-------- Dataset records

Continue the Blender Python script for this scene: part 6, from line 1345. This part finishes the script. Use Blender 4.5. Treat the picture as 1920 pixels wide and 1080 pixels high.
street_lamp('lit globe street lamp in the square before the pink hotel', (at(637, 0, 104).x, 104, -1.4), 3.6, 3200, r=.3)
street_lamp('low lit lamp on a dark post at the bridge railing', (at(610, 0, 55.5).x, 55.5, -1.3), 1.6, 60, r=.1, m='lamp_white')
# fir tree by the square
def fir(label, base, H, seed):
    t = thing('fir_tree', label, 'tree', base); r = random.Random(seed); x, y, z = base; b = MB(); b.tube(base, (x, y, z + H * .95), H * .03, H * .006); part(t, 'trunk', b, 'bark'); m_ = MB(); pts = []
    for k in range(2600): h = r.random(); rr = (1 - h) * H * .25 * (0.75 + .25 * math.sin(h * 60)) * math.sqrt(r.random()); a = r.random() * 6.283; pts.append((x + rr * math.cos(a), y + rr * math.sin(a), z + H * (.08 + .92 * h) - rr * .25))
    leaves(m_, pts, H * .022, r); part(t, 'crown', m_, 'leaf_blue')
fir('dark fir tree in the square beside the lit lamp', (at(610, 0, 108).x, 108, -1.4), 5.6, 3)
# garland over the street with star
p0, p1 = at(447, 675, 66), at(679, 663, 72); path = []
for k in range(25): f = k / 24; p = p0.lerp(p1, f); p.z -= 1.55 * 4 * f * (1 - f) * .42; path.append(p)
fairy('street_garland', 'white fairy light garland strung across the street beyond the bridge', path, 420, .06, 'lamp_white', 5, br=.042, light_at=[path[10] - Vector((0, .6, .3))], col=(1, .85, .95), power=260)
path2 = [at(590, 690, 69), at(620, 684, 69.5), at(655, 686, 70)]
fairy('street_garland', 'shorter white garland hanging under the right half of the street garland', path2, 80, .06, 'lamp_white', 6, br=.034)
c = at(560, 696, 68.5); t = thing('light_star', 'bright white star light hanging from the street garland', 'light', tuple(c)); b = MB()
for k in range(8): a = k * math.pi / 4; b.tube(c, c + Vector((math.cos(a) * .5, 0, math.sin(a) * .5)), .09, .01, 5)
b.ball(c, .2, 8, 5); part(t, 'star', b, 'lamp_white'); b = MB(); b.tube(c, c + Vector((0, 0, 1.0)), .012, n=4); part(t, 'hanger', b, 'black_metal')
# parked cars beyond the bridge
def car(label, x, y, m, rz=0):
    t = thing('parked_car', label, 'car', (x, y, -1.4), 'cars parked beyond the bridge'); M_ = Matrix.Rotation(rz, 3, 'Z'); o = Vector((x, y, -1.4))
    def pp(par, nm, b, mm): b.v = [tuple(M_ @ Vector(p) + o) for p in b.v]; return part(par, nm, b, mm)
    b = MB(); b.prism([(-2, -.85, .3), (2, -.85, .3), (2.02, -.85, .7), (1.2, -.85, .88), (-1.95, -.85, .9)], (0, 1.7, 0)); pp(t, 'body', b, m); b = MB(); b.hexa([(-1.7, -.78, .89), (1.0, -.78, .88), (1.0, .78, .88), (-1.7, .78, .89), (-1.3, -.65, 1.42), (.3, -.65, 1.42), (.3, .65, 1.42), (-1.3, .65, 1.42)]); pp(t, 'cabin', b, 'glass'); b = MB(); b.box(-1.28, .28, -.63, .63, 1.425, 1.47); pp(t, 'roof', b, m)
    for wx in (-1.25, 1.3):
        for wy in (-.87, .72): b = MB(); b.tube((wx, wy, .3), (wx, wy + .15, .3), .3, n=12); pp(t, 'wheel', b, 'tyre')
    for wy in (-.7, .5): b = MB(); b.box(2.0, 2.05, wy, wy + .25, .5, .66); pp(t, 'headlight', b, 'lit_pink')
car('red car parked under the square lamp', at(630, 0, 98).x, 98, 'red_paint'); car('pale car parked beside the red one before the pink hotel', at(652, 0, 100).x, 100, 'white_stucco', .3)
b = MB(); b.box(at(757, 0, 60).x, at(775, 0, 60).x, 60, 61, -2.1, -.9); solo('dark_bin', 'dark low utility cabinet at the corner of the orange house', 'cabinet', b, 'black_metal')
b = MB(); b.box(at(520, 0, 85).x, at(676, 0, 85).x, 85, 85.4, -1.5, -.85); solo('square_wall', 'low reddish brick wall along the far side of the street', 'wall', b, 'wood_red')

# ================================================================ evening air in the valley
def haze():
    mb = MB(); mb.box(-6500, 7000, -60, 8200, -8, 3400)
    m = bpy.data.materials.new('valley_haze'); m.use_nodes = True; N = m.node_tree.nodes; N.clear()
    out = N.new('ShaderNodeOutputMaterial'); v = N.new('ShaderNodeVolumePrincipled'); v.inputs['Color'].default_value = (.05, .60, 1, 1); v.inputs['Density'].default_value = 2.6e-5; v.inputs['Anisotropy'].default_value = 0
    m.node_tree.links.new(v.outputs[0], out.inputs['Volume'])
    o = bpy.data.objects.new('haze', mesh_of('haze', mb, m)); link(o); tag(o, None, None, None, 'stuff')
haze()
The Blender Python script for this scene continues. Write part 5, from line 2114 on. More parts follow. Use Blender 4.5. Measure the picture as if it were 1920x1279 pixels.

----------------

Pick each line holding the word "Blender" out of the listing.

*Output:*
Continue the Blender Python script for this scene: part 6, from line 1345. This part finishes the script. Use Blender 4.5. Treat the picture as 1920 pixels wide and 1080 pixels high.
The Blender Python script for this scene continues. Write part 5, from line 2114 on. More parts follow. Use Blender 4.5. Measure the picture as if it were 1920x1279 pixels.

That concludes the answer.